GMATPrep Q

[smehmood]

What is the solution to the attached problems?
Thanks
M

[sudhir3127]

What is the solution to the attached problems?
Thanks
M

its C

plug in the values and it will be cake walk...

Assume X=2 and Y =2

1. sqrt ( x+y)/2x
sqrt (4)/4 = 2/4 = 1/2........................................1

2. (rt x+ rt y)/x+y
(rt2 + rt 2)/4
2rt2/4 = rt2/2 > 1/2...................................................2


3. (sqrtx - rt y)/x+y = 0....................................3

hence C

.Hope it helps..

[kv_ajay]

Sudhir,

You got the correct answer but i think there are various opportunities to plug in numbers and too much work.

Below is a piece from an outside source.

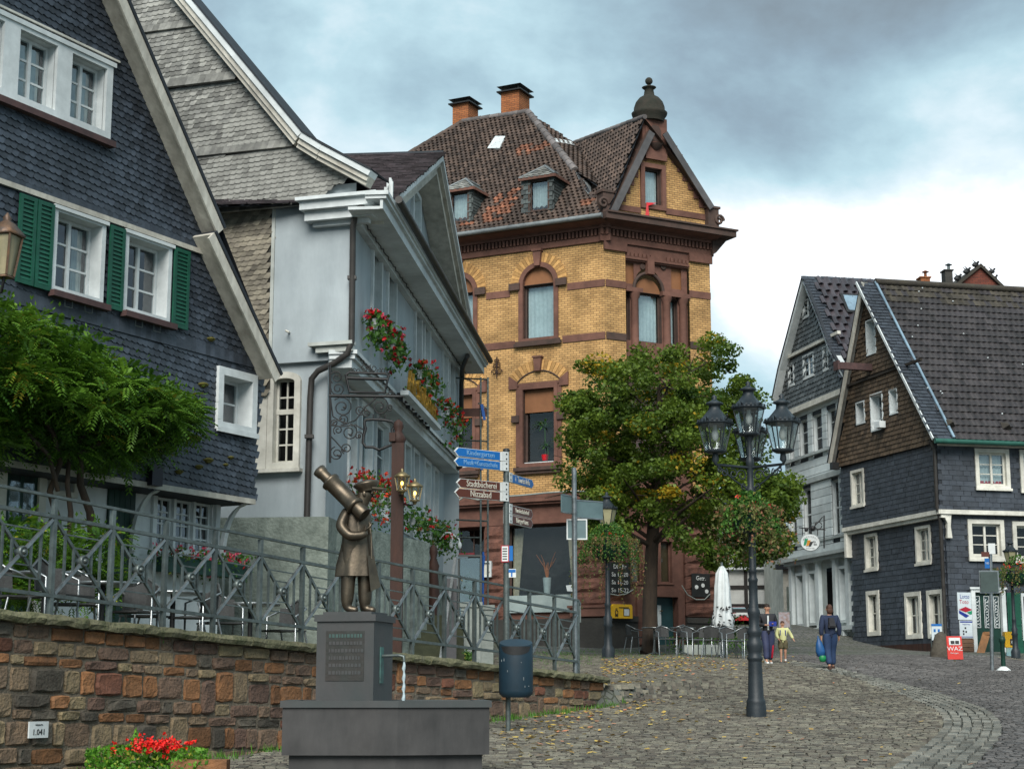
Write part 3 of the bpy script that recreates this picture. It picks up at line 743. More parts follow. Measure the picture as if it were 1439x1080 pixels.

Explanation from my point would be
Root (X) + Root (Y) => Root (X+Y)
e.g. X= 4, Y = 16 then 2+4 > 4.47

so Root (X) + Root (Y)
---------------------
Root (X+Y) Root (X+Y)

So 1/Root(X+Y) is multiplied by integer > 1 so it will always be greater than 1/(Root X+Y)

[smehmood]

So, should we plug-in numbers in these type of questions?
I plug in numbers and I was getting both I and II greater then the number in question.

Ajay, you did not explain how you will compare x+y (denominator is II) with 2x (denominator in I)?

Thanks
M

[somail]

Plugging numbers in is okay, but you need to be carefull. The question says "must be greater than" meaning in all situations.

Lets say we pick x=4 and y=12

for I we get:

sqrt(16)/8 = 1/2 which is greater

but if we were to use x=12 and y=4 we get:

sqrt(16)/24 = 1/6 which is less.

So in this situation you can pick numbers, but just be extra careful to think about all possibilities.